Is Maintaining Good Public Relations Affecting Your Dog’s Behavior?

I’ve mentioned many times before that Lucy is a bit socially awkward, lacking some crucial skills that has held her back from making friends easily with other dogs. She has no trouble bonding with people. It’s the four-legged variety that gives her a challenge. In reminiscing the other day with another dog trainer friend who also has a socially awkward pit, we realized how many silly things we’ve put our dogs through for the pure sake of public relations… between dog owners. I am not proud to have done these things.

Several years ago, after many on-leash greetings gone sour, I decided that it was in Lucy’s best interest to stop saying hello to other dogs while on walks. The greetings gave her many opportunities to practice undesirable behavior and I felt it was important to teach her to be calm around other dogs instead. Because she didn’t have the best canine communications skills, she always inevitably did something rude to the other dog, like putting her chin over their shoulders. Bad things often ensued.

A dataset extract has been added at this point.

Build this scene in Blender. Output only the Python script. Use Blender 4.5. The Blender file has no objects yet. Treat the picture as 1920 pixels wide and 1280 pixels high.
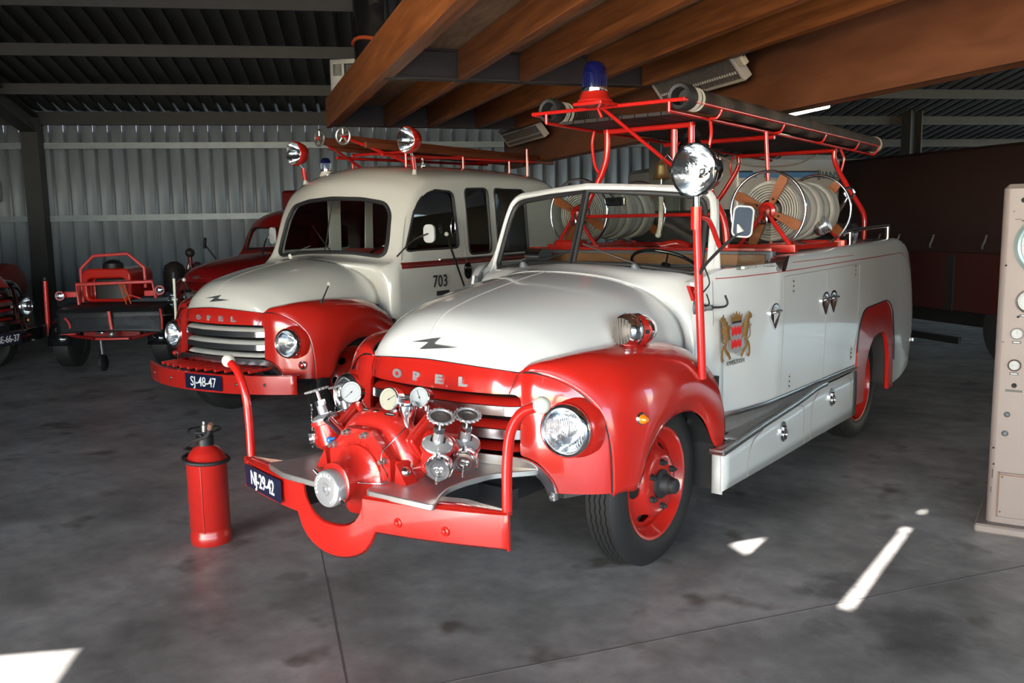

I had a good understanding of dog behavior and a clear enough mind to decide that it was a bad idea for her to greet other dog’s on leash, except for with Bob… and except for when I felt pressured by the need to maintain good public relations with fellow dog owning neighbors. Bob was an older brindle pit in our former neighborhood who was the coolest of dogs. He had quite the nice relationship with his owner who found poor skinny Bob abandoned at a park when he was younger. Bob’s owner loved Lucy and truly felt that Lucy loved Bob and so for public relations sake, I allowed Lucy to practice unwanted behavior whenever we ran into them on the street. I didn’t want to disappoint the guy.

She was rude, unbelievably rude and Bob had the patience of a saint. It wasn’t that Lucy didn’t like Bob. She was very much interested in him. It was that she didn’t know how to tell him and so she did it the only way she knew how, by throwing herself head first into him and letting out the ugliest sounds ever as an attempt to greet her neighbor. Bob always did a look away (a cut-off signal) and would hike his leg up to pee (a stress signal). I would bet money that if Bob saw Lucy coming down the street today, he would look away and urinate. She didn’t want to fight because after her intense greeting, they would stand around each other as Bob’s owner and I chit chatted. She’d occasionally sniff his rear. She meant no harm with her behavior, but boy did it get her into trouble with a lot of different dogs that were not as tolerant as Bob.

To this day, I look back and wonder what the heck I was thinking allowing her to be that way with him and I realized that it was because I was afraid of disappointing a stranger (a neighbor whose name I can’t even remember). I didn’t want to seem rude. Things can get so political between dog owners. And yet, I disappointed Lucy. I placed her in a compromising situation where she was allowed to rehearse behavior that got her into trouble with other dogs repeatedly. I was doing poorly advocating for her.

So, when I get clients who are torn between doing what’s needed for their dog and doing what’s expected of them by other people, I tell them this story. Today, I have no problems telling neighbors that my dog can’t say hi to their dog. They’ll survive and my dog will be better off for it.